- Set problem -
Set down the material exactly as given, please, from its first line through the line that includes "cam.matrix_world = Matrix.Translation((0, 0, EYE))".

- Dataset extract -
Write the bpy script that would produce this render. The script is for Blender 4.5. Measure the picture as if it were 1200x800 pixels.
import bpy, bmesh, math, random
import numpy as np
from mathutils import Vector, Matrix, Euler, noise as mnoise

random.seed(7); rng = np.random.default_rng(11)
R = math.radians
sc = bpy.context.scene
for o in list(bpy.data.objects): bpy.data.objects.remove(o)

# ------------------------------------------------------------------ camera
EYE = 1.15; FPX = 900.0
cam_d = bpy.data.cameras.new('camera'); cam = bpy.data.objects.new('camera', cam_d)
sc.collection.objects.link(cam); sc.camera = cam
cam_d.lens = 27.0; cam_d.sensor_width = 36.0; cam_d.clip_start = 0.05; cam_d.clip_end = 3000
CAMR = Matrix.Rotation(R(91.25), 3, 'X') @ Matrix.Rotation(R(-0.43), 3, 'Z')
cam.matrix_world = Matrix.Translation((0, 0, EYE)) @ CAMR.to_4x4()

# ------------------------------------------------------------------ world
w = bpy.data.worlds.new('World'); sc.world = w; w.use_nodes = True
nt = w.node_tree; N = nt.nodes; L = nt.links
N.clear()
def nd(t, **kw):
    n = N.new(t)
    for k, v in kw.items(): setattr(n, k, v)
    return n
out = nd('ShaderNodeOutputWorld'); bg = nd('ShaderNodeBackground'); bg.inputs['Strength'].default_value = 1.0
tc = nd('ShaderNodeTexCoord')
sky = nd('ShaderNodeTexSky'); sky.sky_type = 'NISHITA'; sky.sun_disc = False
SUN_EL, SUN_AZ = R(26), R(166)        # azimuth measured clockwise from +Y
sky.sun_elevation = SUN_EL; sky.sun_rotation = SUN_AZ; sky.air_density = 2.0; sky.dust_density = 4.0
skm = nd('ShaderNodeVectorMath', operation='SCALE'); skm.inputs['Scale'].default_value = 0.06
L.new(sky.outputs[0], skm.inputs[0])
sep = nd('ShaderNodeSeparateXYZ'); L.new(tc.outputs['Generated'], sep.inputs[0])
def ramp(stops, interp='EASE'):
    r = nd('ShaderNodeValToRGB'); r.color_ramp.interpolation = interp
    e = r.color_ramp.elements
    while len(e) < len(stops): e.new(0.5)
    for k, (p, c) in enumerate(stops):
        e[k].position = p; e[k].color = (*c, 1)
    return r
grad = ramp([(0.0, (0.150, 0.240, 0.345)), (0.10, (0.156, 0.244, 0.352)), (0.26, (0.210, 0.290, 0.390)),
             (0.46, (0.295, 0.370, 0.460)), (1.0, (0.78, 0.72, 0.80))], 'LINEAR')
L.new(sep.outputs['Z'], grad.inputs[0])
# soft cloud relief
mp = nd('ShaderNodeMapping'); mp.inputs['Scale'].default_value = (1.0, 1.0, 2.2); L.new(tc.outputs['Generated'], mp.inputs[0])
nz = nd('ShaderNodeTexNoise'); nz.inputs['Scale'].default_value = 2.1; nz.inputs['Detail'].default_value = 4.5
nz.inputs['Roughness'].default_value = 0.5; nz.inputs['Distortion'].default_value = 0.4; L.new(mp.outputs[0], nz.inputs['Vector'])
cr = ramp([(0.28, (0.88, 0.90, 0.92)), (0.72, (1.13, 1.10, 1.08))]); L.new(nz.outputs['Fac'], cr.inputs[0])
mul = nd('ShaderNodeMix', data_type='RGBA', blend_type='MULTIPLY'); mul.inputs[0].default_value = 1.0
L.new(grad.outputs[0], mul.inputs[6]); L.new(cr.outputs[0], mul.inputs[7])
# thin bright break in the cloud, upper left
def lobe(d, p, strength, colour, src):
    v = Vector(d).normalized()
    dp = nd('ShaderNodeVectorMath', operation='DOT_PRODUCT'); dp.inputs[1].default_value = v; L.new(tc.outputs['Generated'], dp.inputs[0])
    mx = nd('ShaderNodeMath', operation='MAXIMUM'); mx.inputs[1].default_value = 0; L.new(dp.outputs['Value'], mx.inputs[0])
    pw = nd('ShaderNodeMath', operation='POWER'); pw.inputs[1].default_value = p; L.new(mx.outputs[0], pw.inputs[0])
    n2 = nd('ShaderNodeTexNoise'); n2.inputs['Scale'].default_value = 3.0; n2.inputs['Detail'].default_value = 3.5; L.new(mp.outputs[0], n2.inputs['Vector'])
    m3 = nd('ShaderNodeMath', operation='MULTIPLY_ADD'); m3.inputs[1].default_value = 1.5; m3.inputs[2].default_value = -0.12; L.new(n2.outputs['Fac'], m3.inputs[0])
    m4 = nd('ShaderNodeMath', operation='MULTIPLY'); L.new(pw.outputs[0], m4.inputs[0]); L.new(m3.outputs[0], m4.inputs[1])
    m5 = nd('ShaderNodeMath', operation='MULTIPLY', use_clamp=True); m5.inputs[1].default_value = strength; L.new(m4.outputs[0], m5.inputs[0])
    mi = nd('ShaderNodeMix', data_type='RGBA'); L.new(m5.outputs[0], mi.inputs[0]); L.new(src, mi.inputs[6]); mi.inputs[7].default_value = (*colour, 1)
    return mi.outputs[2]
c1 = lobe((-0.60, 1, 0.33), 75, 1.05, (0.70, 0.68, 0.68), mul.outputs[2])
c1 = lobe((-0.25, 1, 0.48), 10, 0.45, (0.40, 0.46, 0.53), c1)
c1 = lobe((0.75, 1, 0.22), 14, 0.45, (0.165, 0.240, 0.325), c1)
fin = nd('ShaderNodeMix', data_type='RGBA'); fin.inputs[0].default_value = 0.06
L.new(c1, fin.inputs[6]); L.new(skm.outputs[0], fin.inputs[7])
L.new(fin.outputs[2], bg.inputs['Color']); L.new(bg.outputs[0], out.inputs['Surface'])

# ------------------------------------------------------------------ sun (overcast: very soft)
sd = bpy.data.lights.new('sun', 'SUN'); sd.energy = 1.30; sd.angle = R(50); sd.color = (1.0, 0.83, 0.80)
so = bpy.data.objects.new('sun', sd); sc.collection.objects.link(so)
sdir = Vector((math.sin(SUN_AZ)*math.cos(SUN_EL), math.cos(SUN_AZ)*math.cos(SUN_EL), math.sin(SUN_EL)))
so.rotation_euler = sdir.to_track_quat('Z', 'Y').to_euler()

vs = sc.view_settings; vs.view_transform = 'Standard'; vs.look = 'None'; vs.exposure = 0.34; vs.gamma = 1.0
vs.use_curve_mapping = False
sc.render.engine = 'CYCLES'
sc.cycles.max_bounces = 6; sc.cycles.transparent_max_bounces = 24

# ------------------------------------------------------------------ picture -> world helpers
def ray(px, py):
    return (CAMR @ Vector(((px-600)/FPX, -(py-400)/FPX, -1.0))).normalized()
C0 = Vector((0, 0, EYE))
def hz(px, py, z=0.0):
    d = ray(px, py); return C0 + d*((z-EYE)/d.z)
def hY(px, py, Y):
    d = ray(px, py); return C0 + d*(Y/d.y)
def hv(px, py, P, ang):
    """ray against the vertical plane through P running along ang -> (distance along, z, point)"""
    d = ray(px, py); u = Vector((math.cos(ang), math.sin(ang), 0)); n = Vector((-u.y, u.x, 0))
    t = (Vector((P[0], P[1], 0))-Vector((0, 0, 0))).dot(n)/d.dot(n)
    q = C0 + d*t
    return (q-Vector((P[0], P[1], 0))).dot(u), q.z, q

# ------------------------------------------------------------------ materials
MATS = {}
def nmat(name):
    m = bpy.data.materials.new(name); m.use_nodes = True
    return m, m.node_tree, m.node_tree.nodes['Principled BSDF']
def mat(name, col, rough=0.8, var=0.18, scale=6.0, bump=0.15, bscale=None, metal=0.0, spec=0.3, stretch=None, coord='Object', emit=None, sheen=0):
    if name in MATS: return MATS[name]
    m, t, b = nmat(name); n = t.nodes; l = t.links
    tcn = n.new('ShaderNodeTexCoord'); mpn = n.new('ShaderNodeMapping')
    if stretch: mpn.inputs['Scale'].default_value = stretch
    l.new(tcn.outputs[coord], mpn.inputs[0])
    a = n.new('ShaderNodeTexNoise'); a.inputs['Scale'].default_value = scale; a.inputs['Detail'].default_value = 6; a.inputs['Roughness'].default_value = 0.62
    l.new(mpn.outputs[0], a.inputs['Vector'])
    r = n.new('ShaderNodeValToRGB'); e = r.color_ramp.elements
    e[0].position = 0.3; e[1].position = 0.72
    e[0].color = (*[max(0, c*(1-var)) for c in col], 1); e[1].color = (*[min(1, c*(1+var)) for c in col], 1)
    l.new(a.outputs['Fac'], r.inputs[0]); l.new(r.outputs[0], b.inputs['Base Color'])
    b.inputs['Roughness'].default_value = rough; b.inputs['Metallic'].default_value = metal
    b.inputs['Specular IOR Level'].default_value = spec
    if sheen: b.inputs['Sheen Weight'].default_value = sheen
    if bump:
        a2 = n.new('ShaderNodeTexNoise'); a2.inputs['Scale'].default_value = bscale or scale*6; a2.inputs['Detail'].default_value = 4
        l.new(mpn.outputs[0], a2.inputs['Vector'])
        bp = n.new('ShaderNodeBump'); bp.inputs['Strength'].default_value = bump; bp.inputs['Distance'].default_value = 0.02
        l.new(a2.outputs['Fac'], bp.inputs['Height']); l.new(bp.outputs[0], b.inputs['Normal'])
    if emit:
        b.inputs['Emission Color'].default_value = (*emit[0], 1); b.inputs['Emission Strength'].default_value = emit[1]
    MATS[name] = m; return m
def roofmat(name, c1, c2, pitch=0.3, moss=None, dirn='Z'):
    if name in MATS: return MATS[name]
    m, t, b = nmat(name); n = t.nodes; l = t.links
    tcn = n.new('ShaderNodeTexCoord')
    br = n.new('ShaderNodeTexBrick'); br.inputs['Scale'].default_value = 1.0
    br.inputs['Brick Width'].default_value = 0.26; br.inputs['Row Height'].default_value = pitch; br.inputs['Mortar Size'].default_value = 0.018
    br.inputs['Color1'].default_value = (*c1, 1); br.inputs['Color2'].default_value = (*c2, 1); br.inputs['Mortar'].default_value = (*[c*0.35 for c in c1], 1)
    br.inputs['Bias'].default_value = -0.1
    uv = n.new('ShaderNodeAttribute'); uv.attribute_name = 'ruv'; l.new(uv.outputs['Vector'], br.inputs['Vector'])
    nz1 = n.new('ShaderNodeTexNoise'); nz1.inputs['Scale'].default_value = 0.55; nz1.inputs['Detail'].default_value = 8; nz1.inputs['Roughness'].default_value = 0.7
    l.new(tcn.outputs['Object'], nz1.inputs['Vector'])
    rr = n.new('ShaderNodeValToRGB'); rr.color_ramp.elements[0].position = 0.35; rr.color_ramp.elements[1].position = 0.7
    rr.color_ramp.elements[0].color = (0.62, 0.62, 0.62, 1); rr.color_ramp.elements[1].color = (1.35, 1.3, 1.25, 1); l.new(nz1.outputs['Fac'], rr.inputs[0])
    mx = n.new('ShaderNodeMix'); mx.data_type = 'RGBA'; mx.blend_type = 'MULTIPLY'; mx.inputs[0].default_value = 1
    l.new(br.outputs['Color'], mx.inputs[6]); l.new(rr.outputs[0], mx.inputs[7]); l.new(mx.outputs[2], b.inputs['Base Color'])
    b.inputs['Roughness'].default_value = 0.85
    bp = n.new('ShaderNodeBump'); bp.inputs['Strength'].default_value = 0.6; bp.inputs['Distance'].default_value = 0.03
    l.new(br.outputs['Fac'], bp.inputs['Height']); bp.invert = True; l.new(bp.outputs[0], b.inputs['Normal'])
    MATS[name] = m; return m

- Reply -
Write the bpy script that would produce this render. The script is for Blender 4.5. Measure the picture as if it were 1200x800 pixels.
import bpy, bmesh, math, random
import numpy as np
from mathutils import Vector, Matrix, Euler, noise as mnoise

random.seed(7); rng = np.random.default_rng(11)
R = math.radians
sc = bpy.context.scene
for o in list(bpy.data.objects): bpy.data.objects.remove(o)

# ------------------------------------------------------------------ camera
EYE = 1.15; FPX = 900.0
cam_d = bpy.data.cameras.new('camera'); cam = bpy.data.objects.new('camera', cam_d)
sc.collection.objects.link(cam); sc.camera = cam
cam_d.lens = 27.0; cam_d.sensor_width = 36.0; cam_d.clip_start = 0.05; cam_d.clip_end = 3000
CAMR = Matrix.Rotation(R(91.25), 3, 'X') @ Matrix.Rotation(R(-0.43), 3, 'Z')
cam.matrix_world = Matrix.Translation((0, 0, EYE)) @ CAMR.to_4x4()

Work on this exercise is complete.